The Denver Posts’s website reported in May that the effort to give more people the right to use rain barrels died on the last day of the legislative session.

The bill would have allowed homeowners to collect rainwater from their roofs in two rain barrels as long as certain conditions were met — barrels could have a combined storage capacity of 100 gallons or less, for example, and the water had to be used on the property to irrigate lawns and gardens.

Although the bill rounded up a lot of support, it ultimately failed.

“It’s like growing flowers,” Senator Sonnenberg said at the time. “You can’t go over and pick your neighbors’ flowers just because you’re only picking a few. They’re not your flowers.”

Although the practice may be technically illegal for most state residents, enforcement is said to be lax and scofflaws are in little danger of being fined.

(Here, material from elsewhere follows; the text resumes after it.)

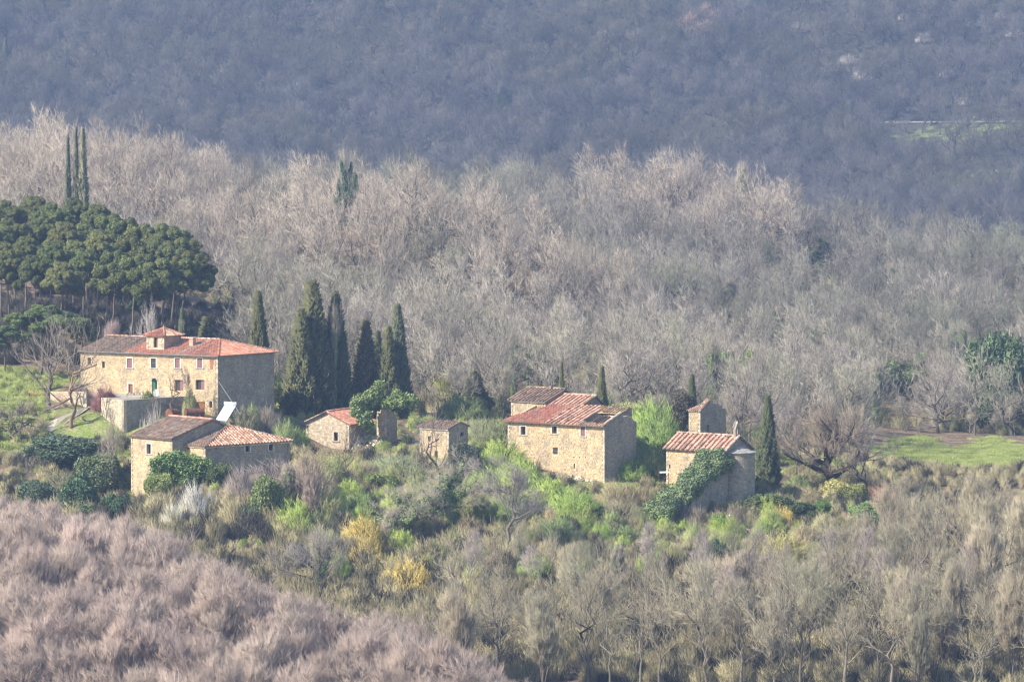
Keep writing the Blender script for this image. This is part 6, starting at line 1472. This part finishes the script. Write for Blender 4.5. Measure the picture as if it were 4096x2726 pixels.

A spokesman for the state’s Department of Natural Resources said he didn’t know of a single instance of a homeowner being fined for having a rain barrel, The Times said. “We simply do not have the ability to monitor rain barrel use,” deputy state engineer Kevin Rein said.

3 Comments

  1. Dana1 | | #1

    The rationale needs to be spelled out.
    Rainwater that would otherwise go into the ground or run off is still going to end up in the same place if used for yard irrigation, and may be displacing more valuable treated potable water that might otherwise be used for those purposes. It is not a true diversion, the way pumping out of a river or diverting stream bed is.

    If the rainwater is being used for other purposes (say, flushing toilets) it still goes into the groundwater on homes with septic systems, but may end up in sewerage treatment pathways rather than replenishing the water table with home on municipal sewer systems.

    Sonnenberg's notion that delaying the introduction of that ground water with a rain barrel is somehow stealing from your neighbor seems flawed on the face of it, and needs a better explanation. It's not the same as diverting a streams flow onto one's property for one's own gain- the water is being used and returned within a few yards of where it fell, not moved any significant distance or sequestered for significant periods of time. There might be a different argument if it's a large scale building that treats & stores large volumes water, to be later disposed of in sewerage, as opposed to a suburban rain barrel for garden irrigation. An outright ban on all water collection is just silly.

    If Sonnenberg can show some science that demonstrates garden-irrigation rain barrels cause substantially more rain water to be lost to evaporation than if it were allowed to simply run off or soak in there may be a case, but that seems like a dubious proposition at best. As a percentage of the total real estate area, roof areas are quite small. Even if the rain barrel delay loses 20% more water to evaporation than the water that fell somewhere other than the part of the roof that feeds the barrel it would be nearly impossible to measure the net-effect on the local water tables or stream flows.

  2. RedDenver | | #2

    drop in the bucket
    The entire notion that the amount of rain that falls on a roof has a noticeable effect on the ground water is laughable. Sonnenberg needs to somehow show that the total roof area is a significant fraction of the total area where rain falls.

  3. CLEAResultBoulder | | #3

    Water Rights Are Regional and Complicated
    I believe Nevada has also made collecting and storing rainwater illegal. What's interesting to me is the lack of limitation on large water uses and the regulation of people storing their own water, which is typically done by those attempting to be water efficient.

    Las Angeles likely hands out rain barrels because they don't reclaim the water that hits the ground, where Las Vegas does to a high degree. Therefore, storing rainwater in Las Angeles makes more sense for the City to save money on infrastructure changes, where Las Vegas loses money to help pay for that infrastructure.

    Considering that Las Angeles has water rights to the Colorado river, Colorado doesn't actually own a lot of water that flows through the state. So you can almost attribute Colorado's strict water policies to Las Angeles's lack of water reclamation and high use.